U.S. District Court Judge Larry J. McKinney of the Southern District of Indiana, Indianapolis Division, denied Kelvin Marion’s motion to reduce his sentence under Section 3582(c)(2) on a form order that simply said “As directed by 18 U.S.C. § 3581(c)(2) the Court has considered the relevant factors in U.S.S.G. § 1B1.10(b) and 18 U.S.C. § 3553(a) and determined a sentence reduction is not appropriate.”

In United States of America v. Kelvin Marion, No. 09-2525, the Circuit judges found the lower court’s written analysis to be too terse to allow for a meaningful review on appeal.

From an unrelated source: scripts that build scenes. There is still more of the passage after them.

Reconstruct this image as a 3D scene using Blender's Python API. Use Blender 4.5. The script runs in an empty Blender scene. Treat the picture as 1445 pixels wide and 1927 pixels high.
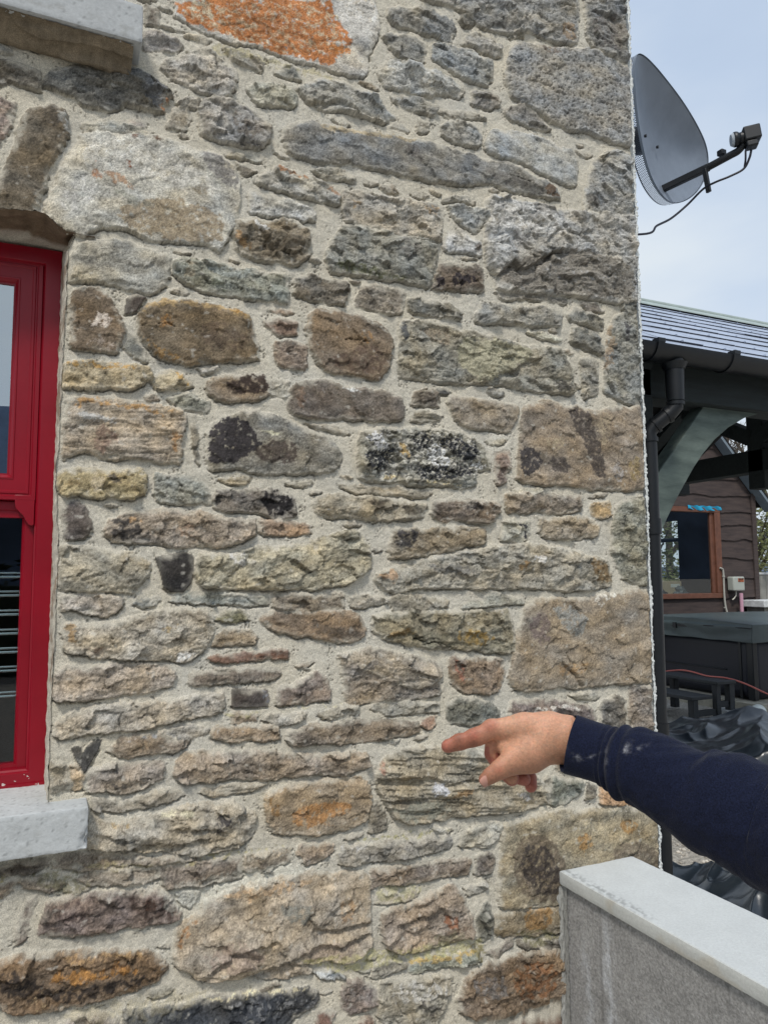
import bpy, bmesh, math, random
import numpy as np
from mathutils import Vector, Matrix

# ------------------------------------------------------------------ camera
sc = bpy.context.scene
COL = sc.collection
FPX = 1400.0
YAW, PITCH, ROLL = math.radians(24.5), math.radians(5.06), 0.0065
CAM = np.array([0.0, -1.7, 1.6])
_f = np.array([math.sin(YAW)*math.cos(PITCH), math.cos(YAW)*math.cos(PITCH), math.sin(PITCH)])
_r0 = np.array([math.cos(YAW), -math.sin(YAW), 0.0])
_u0 = np.cross(_r0, _f)
_r = _r0*math.cos(ROLL) - _u0*math.sin(ROLL)
_u = _u0*math.cos(ROLL) + _r0*math.sin(ROLL)
cd = bpy.data.cameras.new('camera')
cam = bpy.data.objects.new('camera', cd); COL.objects.link(cam)
cd.sensor_fit = 'VERTICAL'; cd.sensor_height = 36.0; cd.lens = FPX/1927*36.0
cd.clip_start = 0.02; cd.clip_end = 2000
cam.matrix_world = Matrix(((_r[0], _u[0], -_f[0], CAM[0]), (_r[1], _u[1], -_f[1], CAM[1]), (_r[2], _u[2], -_f[2], CAM[2]), (0, 0, 0, 1)))
sc.camera = cam

def ray(px, py):
    return _f + (px-722.5)/FPX*_r - (py-963.5)/FPX*_u
def at(px, py, d):            # a measured point of the photograph at a forward distance
    return CAM + d*ray(px, py)
def pl(px, py, Y=0.0):        # the same on a plane parallel to the house wall
    r = ray(px, py); return CAM + (Y-CAM[1])/r[1]*r

# ------------------------------------------------------------------ sky, sun
SUN_EL, SUN_AZ = math.radians(52), math.radians(214)      # azimuth clockwise from +Y
world = bpy.data.worlds.new("World"); sc.world = world; world.use_nodes = True
nt = world.node_tree; nt.nodes.clear()
def N(nt, t, **k):
    n = nt.nodes.new(t)
    for a, b in k.items():
        if a.startswith('i_'): n.inputs[a[2:].replace('_', ' ')].default_value = b
        else: setattr(n, a, b)
    return n
o_ = N(nt, 'ShaderNodeOutputWorld'); bg = N(nt, 'ShaderNodeBackground'); bg2 = N(nt, 'ShaderNodeBackground'); mx = N(nt, 'ShaderNodeMixShader')
sky = N(nt, 'ShaderNodeTexSky'); sky.sky_type = 'NISHITA'; sky.sun_disc = False
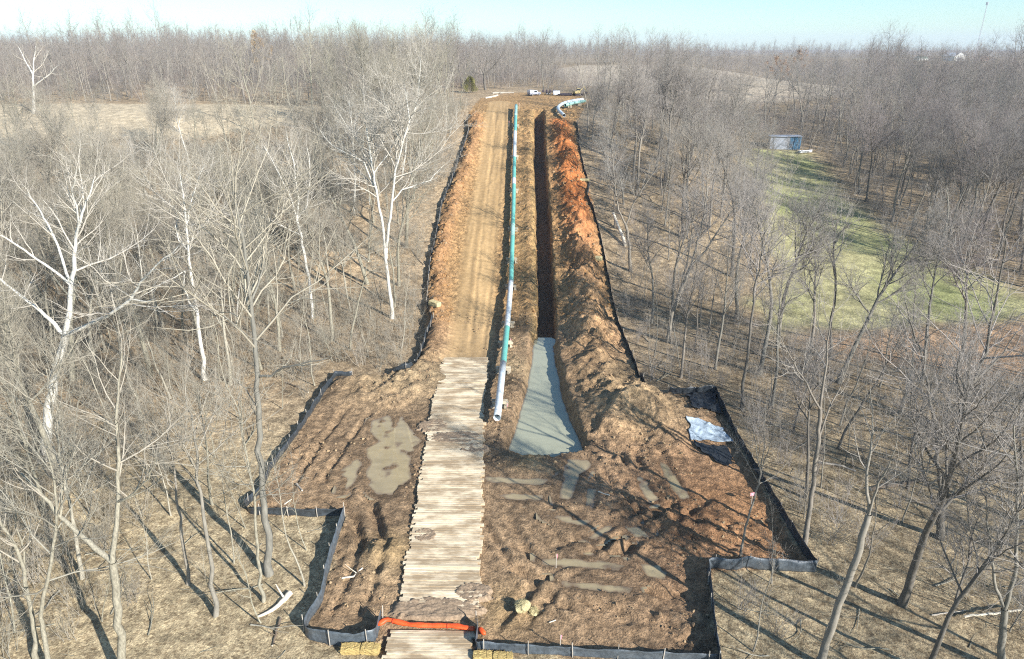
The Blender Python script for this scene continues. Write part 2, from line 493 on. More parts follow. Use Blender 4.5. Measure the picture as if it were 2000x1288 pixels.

Marion pleaded guilty to conspiracy to distribute and to possess with intent to distribute cocaine and cocaine base and was sentenced to 160 months in 2000. He moved under Section 3582(c)(2) to reduce his sentence, which the District Court denied with the one-sentence explanation.

A District Court doesn’t need to provide a detailed, written explanation analyzing every factor, but it must provide some statement of its reasoning for the Circuit Court to meaningfully review the lower court’s decision, wrote Judge Michael S. Kanne.

The Circuit judges believed a District Court’s order on a motion for sentence reduction should at least address briefly any significant events that may have happened since the original sentencing.

“If the district court believes that nothing particularly noteworthy has changed concerning the basis for the defendant’s original sentence, some simple explanation to that effect will apprise both the defendant and this court of that fact,” wrote the judge.

Judge Kanne cautioned that the Circuit Court’s ruling in the instant case shouldn’t be read to expand what is required of a District Court when sentencing a defendant or considering a motion to reduce a sentence under Section 3582(c)(2). There’s nothing wrong with using a form order or having only a one-sentence explanation. But it’s impossible for the Circuit Court to ensure the lower court didn’t abuse its discretion if the order only shows the District Court exercised its discretion rather than showing how it exercised that discretion, he wrote.